As we more intentionally engage in giving thanks this week, I challenge my readers to approach the crowded kitchen, the aromatic outdoor turkey fryer, the bustling dining room table with this mindset:
Slow down. Be present for each savory bite. Listen and ingest the voices and stories that family and friends are sharing. This feasting season, consider the moments we consume a blessing.
When we choose to see that our temporal hunger and desires are emblematic of the spiritual hunger that only God can satiate, we more fully appreciate His goodness to us. In his theological book, Mere Christianity, C.S. Lewis invites us to appreciate that our God-given earthly desires are a manifestation of our spiritual desires.

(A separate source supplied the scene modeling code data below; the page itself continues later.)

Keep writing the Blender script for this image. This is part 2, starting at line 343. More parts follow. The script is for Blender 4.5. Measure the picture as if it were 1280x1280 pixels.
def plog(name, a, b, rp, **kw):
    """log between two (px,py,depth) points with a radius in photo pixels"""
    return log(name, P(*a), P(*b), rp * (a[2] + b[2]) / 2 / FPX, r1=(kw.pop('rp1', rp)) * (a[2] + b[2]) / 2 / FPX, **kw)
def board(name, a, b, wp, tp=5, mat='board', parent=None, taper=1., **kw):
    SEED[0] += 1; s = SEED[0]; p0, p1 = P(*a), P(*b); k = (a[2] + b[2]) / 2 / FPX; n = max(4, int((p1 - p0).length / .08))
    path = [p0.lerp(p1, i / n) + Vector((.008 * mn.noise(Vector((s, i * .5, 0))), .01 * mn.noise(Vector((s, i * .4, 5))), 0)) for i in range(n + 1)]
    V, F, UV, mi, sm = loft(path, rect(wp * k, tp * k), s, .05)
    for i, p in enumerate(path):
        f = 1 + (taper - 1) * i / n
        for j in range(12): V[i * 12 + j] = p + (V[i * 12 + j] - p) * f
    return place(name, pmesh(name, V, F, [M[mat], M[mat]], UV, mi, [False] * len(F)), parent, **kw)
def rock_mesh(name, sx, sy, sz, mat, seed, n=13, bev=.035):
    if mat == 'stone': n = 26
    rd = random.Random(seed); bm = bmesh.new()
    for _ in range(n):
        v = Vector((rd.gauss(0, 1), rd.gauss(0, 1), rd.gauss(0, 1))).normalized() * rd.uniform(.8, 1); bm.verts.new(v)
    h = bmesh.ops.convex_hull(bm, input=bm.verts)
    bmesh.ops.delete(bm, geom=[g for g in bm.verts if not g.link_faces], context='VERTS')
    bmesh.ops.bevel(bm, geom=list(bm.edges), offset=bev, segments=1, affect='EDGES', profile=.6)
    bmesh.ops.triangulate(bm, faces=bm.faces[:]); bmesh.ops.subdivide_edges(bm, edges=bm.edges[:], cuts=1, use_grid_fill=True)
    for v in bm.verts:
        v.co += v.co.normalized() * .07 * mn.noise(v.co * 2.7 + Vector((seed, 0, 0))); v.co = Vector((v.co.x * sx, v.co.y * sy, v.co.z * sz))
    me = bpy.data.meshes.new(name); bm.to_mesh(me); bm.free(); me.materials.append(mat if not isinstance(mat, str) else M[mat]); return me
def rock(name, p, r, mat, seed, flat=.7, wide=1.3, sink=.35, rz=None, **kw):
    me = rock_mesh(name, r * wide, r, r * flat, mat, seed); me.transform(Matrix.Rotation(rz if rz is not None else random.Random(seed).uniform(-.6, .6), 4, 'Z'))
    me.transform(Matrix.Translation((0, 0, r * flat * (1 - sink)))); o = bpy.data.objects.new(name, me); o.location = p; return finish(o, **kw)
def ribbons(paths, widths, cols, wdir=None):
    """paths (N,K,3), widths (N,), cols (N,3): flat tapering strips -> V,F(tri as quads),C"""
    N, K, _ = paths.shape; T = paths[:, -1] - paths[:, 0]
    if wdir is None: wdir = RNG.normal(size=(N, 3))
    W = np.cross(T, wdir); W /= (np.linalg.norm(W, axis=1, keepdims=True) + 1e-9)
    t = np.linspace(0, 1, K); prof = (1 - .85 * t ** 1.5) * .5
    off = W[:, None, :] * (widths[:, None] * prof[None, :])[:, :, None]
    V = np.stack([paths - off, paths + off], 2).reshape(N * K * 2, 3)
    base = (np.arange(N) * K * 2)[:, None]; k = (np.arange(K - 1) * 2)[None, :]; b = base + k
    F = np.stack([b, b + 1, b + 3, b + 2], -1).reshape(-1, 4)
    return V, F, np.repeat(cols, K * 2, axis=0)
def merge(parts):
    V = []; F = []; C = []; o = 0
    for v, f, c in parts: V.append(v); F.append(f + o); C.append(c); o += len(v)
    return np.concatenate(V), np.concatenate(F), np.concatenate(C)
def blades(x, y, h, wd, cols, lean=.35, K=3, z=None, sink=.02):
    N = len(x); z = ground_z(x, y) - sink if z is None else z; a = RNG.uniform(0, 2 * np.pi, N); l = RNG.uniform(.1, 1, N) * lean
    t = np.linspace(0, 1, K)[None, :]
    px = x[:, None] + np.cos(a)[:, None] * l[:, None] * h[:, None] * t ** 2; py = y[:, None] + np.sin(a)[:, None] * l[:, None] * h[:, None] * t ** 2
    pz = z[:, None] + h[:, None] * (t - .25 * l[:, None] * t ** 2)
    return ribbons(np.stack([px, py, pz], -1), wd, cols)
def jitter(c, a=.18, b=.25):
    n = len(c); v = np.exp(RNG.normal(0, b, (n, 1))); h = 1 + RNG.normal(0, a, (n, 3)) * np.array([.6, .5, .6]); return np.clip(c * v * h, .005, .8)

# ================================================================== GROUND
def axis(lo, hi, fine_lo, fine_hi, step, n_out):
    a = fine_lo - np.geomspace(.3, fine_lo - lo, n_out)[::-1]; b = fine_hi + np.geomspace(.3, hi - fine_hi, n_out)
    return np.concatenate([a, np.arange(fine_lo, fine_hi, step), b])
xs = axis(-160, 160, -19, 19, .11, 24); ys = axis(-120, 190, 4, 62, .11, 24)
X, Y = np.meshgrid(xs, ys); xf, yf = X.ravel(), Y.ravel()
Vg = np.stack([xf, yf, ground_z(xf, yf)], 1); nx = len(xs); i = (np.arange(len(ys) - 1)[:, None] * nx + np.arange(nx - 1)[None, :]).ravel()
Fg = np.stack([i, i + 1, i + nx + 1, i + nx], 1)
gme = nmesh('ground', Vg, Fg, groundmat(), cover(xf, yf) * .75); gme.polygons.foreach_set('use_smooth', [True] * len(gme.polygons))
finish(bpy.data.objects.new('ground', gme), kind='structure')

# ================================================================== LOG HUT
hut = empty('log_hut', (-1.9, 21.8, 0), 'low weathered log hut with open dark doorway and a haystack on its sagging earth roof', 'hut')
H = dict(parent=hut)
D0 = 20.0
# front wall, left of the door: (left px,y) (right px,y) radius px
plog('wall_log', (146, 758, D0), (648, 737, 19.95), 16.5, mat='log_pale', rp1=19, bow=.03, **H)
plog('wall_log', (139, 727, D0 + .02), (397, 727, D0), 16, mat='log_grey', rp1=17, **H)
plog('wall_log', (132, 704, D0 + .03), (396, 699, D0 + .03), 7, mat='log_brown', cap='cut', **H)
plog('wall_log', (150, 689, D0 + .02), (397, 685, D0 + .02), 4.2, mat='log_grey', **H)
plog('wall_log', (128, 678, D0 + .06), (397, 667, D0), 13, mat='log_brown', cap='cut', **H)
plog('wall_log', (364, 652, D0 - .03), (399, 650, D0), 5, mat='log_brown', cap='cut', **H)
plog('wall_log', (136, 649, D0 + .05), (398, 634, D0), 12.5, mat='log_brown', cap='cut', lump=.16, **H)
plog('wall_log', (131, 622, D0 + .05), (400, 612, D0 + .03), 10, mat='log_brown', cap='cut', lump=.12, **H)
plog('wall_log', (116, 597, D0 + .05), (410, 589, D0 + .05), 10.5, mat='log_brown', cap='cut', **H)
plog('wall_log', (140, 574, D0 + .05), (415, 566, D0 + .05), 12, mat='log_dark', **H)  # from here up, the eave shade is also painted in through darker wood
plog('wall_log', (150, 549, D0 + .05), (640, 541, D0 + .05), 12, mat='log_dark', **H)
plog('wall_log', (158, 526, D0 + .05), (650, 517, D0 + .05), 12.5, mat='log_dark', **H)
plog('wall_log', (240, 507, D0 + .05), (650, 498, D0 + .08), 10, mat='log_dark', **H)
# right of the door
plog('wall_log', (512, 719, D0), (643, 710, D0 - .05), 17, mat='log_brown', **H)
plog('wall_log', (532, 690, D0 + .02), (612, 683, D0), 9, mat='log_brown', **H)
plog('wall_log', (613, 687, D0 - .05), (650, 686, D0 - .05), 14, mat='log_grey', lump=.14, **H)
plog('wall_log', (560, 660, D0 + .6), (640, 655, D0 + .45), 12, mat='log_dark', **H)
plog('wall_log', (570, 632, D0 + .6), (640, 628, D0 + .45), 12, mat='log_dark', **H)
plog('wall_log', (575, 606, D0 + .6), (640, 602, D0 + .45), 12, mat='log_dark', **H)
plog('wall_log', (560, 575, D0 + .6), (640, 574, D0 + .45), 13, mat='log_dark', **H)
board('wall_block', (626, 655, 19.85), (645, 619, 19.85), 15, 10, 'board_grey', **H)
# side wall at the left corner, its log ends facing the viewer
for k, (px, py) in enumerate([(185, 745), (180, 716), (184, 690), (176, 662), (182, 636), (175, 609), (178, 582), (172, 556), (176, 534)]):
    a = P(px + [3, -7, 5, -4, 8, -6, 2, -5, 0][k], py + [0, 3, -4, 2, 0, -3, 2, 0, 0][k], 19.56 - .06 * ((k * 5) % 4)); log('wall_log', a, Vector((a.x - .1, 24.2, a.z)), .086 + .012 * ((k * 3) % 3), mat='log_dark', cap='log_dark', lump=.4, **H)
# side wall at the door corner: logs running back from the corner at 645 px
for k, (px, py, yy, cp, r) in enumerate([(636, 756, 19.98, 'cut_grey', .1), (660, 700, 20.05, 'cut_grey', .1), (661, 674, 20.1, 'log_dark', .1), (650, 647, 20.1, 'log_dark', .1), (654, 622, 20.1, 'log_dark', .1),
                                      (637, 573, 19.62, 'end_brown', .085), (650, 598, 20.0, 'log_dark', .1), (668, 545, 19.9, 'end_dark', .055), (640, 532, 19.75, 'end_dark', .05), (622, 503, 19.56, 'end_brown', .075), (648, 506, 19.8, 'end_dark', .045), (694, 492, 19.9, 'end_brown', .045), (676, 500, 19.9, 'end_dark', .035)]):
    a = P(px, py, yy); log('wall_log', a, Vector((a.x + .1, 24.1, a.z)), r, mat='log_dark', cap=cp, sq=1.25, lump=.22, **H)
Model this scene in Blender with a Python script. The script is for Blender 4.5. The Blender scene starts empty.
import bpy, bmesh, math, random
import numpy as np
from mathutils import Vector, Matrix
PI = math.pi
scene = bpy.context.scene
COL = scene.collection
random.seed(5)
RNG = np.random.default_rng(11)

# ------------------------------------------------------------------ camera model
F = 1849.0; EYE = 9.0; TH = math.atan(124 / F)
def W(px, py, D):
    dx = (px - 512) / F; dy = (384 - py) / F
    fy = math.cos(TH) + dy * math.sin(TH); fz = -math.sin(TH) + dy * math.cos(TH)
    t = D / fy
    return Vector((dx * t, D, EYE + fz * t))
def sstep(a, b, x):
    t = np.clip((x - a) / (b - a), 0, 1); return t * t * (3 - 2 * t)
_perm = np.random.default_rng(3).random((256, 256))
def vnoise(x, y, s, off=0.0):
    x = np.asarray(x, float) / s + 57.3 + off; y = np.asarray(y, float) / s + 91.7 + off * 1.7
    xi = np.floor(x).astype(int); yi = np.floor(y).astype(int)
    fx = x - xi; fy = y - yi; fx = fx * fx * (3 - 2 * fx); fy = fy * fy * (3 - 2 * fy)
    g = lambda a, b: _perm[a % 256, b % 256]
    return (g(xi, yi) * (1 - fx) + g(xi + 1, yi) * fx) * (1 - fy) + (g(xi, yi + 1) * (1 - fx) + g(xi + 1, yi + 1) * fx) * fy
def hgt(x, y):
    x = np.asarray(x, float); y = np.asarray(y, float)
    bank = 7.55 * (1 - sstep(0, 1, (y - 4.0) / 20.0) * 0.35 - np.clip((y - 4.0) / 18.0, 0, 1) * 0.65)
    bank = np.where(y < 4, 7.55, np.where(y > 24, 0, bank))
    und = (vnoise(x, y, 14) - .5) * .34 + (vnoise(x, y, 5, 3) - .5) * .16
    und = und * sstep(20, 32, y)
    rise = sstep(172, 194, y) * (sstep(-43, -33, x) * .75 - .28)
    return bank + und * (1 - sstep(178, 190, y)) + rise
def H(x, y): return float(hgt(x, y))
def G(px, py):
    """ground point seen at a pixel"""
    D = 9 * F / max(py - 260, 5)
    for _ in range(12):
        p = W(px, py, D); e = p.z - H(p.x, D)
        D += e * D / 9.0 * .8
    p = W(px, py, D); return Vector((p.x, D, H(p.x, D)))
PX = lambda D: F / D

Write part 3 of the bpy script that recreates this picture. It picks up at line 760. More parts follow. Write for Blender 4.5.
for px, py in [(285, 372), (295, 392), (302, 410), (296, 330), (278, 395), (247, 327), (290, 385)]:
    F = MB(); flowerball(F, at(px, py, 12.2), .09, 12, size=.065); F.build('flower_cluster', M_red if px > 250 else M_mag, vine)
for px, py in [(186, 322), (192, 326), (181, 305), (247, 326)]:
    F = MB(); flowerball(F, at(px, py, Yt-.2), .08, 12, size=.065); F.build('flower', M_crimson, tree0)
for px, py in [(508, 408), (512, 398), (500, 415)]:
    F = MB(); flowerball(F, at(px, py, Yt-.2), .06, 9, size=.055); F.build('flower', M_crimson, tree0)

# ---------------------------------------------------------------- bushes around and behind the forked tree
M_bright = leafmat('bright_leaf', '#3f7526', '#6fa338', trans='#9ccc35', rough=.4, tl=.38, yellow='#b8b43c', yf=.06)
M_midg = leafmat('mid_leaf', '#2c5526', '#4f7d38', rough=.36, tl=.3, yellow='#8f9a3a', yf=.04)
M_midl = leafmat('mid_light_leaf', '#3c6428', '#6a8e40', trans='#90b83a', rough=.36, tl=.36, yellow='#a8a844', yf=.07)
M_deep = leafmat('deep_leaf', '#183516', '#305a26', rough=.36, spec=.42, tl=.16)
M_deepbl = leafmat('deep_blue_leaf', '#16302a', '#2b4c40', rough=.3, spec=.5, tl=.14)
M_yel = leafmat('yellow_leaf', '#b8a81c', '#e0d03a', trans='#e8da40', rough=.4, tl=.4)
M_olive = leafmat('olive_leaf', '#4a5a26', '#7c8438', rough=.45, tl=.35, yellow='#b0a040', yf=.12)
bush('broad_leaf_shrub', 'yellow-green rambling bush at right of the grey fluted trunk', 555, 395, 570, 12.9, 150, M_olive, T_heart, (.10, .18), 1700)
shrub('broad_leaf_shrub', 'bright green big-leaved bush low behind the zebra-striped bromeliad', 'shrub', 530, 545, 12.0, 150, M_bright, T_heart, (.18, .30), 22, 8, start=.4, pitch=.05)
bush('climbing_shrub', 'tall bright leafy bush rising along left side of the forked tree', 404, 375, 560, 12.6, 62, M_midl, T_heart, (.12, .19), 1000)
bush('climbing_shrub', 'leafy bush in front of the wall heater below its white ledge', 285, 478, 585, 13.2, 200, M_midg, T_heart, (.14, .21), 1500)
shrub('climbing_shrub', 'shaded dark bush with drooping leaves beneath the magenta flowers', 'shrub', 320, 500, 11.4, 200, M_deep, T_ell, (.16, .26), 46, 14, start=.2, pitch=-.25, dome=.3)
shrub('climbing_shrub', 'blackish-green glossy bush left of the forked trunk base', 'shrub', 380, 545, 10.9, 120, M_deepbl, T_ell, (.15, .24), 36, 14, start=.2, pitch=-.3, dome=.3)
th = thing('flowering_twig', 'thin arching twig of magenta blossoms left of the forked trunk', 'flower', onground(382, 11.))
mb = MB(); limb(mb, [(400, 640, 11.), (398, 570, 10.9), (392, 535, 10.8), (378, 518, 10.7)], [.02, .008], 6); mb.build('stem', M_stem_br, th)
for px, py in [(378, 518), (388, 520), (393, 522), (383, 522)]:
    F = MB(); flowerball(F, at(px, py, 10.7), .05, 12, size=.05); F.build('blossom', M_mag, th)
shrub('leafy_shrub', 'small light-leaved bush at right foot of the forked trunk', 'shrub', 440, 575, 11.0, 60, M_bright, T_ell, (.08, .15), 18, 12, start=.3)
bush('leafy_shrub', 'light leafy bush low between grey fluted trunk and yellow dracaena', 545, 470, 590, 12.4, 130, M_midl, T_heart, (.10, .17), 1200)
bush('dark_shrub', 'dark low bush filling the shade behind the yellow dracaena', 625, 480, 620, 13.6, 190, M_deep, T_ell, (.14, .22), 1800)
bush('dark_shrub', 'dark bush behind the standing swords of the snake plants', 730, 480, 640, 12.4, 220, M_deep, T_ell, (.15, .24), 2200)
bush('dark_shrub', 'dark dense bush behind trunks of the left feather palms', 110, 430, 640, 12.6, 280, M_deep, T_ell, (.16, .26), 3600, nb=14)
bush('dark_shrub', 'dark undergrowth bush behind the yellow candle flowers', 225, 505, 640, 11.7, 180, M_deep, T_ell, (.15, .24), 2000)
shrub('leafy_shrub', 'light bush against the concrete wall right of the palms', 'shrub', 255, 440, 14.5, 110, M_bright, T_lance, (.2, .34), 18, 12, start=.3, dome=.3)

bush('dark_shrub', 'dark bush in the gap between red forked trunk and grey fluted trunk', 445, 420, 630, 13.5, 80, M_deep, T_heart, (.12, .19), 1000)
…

“The Christian says, ‘Creatures are not born with desires unless satisfaction for those desires exists. A baby feels hunger: well, there is such a thing as food. A duckling wants to swim: well, there is such a thing as water. Men feel sexual desire: well, there is such a thing as sex. If I find in myself a desire which no experience in this world can satisfy, the most probable explanation is that I was made for another world. If none of my earthly pleasures satisfy it, that does not prove that the universe is a fraud. Probably earthly pleasures were never meant to satisfy it, but only to arouse it, to suggest the real thing. If that is so, I must take care, on the one hand, never to despise, or to be unthankful for, these earthly blessings, and on the other, never to mistake them for the something else of which they are only a kind of copy, or echo, or mirage. I must keep alive in myself the desire for my true country, which I shall not find till after death; I must never let it get snowed under or turned aside; I must make it the main object of life to press on to that country and to help others to do the same.”
May our desires remind us of the blessings He bestows over and over again.